Reproduce the listing exactly and skip over any pictures.
* * * * * * * * *
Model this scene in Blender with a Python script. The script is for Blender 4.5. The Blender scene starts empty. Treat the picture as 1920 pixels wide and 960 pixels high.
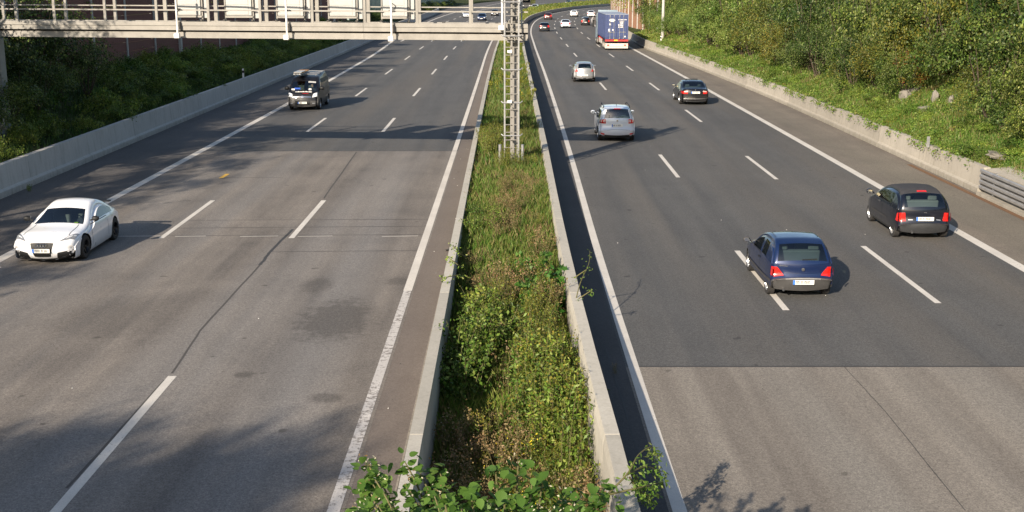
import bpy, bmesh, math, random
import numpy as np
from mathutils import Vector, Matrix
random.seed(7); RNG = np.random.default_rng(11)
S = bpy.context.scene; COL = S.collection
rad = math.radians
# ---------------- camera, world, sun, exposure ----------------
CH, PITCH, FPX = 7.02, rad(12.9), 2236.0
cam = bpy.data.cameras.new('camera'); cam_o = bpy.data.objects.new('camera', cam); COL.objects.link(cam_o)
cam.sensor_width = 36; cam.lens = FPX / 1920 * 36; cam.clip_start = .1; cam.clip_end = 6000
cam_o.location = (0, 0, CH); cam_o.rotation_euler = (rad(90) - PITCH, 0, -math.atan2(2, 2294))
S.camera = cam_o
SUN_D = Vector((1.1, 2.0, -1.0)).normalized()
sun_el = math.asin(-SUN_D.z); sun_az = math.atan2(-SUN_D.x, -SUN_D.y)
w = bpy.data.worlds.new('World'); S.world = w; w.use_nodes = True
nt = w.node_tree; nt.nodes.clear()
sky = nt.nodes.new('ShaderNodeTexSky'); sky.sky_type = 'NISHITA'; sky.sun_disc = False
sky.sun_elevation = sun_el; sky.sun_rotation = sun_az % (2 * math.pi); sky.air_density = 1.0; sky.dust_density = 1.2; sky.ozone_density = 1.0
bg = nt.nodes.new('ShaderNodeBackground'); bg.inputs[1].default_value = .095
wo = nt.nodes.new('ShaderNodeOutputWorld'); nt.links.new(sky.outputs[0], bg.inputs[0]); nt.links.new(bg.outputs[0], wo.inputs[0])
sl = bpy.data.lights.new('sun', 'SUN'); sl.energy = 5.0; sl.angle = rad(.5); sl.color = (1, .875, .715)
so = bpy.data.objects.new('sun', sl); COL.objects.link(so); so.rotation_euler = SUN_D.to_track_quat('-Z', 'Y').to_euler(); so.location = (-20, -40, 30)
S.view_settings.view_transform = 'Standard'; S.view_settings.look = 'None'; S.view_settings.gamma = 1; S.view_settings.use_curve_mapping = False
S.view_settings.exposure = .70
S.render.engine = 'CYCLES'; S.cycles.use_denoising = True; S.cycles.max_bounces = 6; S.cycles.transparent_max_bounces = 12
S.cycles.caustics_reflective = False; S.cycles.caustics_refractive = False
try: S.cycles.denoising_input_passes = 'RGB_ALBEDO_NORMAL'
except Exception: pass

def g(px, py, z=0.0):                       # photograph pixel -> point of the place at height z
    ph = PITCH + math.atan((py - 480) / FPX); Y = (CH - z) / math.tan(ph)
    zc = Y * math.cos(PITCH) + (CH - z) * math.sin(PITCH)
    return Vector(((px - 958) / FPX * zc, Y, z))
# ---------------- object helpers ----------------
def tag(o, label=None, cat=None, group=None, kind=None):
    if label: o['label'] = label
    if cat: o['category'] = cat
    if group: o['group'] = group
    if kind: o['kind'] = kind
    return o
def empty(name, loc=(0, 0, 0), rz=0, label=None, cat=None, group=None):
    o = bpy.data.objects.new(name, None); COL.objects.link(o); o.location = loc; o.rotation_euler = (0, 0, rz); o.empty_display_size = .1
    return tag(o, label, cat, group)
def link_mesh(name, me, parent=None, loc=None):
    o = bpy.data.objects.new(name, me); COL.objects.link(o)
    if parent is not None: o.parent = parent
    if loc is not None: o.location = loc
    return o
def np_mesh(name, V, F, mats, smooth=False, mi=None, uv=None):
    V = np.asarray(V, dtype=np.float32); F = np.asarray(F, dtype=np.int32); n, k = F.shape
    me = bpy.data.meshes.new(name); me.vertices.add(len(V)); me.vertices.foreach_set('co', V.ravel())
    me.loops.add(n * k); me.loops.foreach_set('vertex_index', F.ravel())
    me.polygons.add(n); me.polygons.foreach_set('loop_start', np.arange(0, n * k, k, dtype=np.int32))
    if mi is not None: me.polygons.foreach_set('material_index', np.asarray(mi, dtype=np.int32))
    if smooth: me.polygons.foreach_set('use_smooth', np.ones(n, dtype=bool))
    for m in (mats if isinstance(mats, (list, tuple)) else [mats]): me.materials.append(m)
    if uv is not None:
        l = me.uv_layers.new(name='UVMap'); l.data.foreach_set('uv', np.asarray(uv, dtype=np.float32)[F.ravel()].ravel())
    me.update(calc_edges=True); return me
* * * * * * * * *
**Exercise response:**
Model this scene in Blender with a Python script. The script is for Blender 4.5. The Blender scene starts empty. Treat the picture as 1920 pixels wide and 960 pixels high.
import bpy, bmesh, math, random
import numpy as np
from mathutils import Vector, Matrix
random.seed(7); RNG = np.random.default_rng(11)
S = bpy.context.scene; COL = S.collection
rad = math.radians
# ---------------- camera, world, sun, exposure ----------------
CH, PITCH, FPX = 7.02, rad(12.9), 2236.0
cam = bpy.data.cameras.new('camera'); cam_o = bpy.data.objects.new('camera', cam); COL.objects.link(cam_o)
cam.sensor_width = 36; cam.lens = FPX / 1920 * 36; cam.clip_start = .1; cam.clip_end = 6000
cam_o.location = (0, 0, CH); cam_o.rotation_euler = (rad(90) - PITCH, 0, -math.atan2(2, 2294))
S.camera = cam_o
SUN_D = Vector((1.1, 2.0, -1.0)).normalized()
sun_el = math.asin(-SUN_D.z); sun_az = math.atan2(-SUN_D.x, -SUN_D.y)
w = bpy.data.worlds.new('World'); S.world = w; w.use_nodes = True
nt = w.node_tree; nt.nodes.clear()
sky = nt.nodes.new('ShaderNodeTexSky'); sky.sky_type = 'NISHITA'; sky.sun_disc = False
sky.sun_elevation = sun_el; sky.sun_rotation = sun_az % (2 * math.pi); sky.air_density = 1.0; sky.dust_density = 1.2; sky.ozone_density = 1.0
bg = nt.nodes.new('ShaderNodeBackground'); bg.inputs[1].default_value = .095
wo = nt.nodes.new('ShaderNodeOutputWorld'); nt.links.new(sky.outputs[0], bg.inputs[0]); nt.links.new(bg.outputs[0], wo.inputs[0])
sl = bpy.data.lights.new('sun', 'SUN'); sl.energy = 5.0; sl.angle = rad(.5); sl.color = (1, .875, .715)
so = bpy.data.objects.new('sun', sl); COL.objects.link(so); so.rotation_euler = SUN_D.to_track_quat('-Z', 'Y').to_euler(); so.location = (-20, -40, 30)
S.view_settings.view_transform = 'Standard'; S.view_settings.look = 'None'; S.view_settings.gamma = 1; S.view_settings.use_curve_mapping = False
S.view_settings.exposure = .70
S.render.engine = 'CYCLES'; S.cycles.use_denoising = True; S.cycles.max_bounces = 6; S.cycles.transparent_max_bounces = 12
S.cycles.caustics_reflective = False; S.cycles.caustics_refractive = False
try: S.cycles.denoising_input_passes = 'RGB_ALBEDO_NORMAL'
except Exception: pass

def g(px, py, z=0.0):                       # photograph pixel -> point of the place at height z
    ph = PITCH + math.atan((py - 480) / FPX); Y = (CH - z) / math.tan(ph)
    zc = Y * math.cos(PITCH) + (CH - z) * math.sin(PITCH)
    return Vector(((px - 958) / FPX * zc, Y, z))
# ---------------- object helpers ----------------
def tag(o, label=None, cat=None, group=None, kind=None):
    if label: o['label'] = label
    if cat: o['category'] = cat
    if group: o['group'] = group
    if kind: o['kind'] = kind
    return o
def empty(name, loc=(0, 0, 0), rz=0, label=None, cat=None, group=None):
    o = bpy.data.objects.new(name, None); COL.objects.link(o); o.location = loc; o.rotation_euler = (0, 0, rz); o.empty_display_size = .1
    return tag(o, label, cat, group)
def link_mesh(name, me, parent=None, loc=None):
    o = bpy.data.objects.new(name, me); COL.objects.link(o)
    if parent is not None: o.parent = parent
    if loc is not None: o.location = loc
    return o
def np_mesh(name, V, F, mats, smooth=False, mi=None, uv=None):
    V = np.asarray(V, dtype=np.float32); F = np.asarray(F, dtype=np.int32); n, k = F.shape
    me = bpy.data.meshes.new(name); me.vertices.add(len(V)); me.vertices.foreach_set('co', V.ravel())
    me.loops.add(n * k); me.loops.foreach_set('vertex_index', F.ravel())
    me.polygons.add(n); me.polygons.foreach_set('loop_start', np.arange(0, n * k, k, dtype=np.int32))
    if mi is not None: me.polygons.foreach_set('material_index', np.asarray(mi, dtype=np.int32))
    if smooth: me.polygons.foreach_set('use_smooth', np.ones(n, dtype=bool))
    for m in (mats if isinstance(mats, (list, tuple)) else [mats]): me.materials.append(m)
    if uv is not None:
        l = me.uv_layers.new(name='UVMap'); l.data.foreach_set('uv', np.asarray(uv, dtype=np.float32)[F.ravel()].ravel())
    me.update(calc_edges=True); return me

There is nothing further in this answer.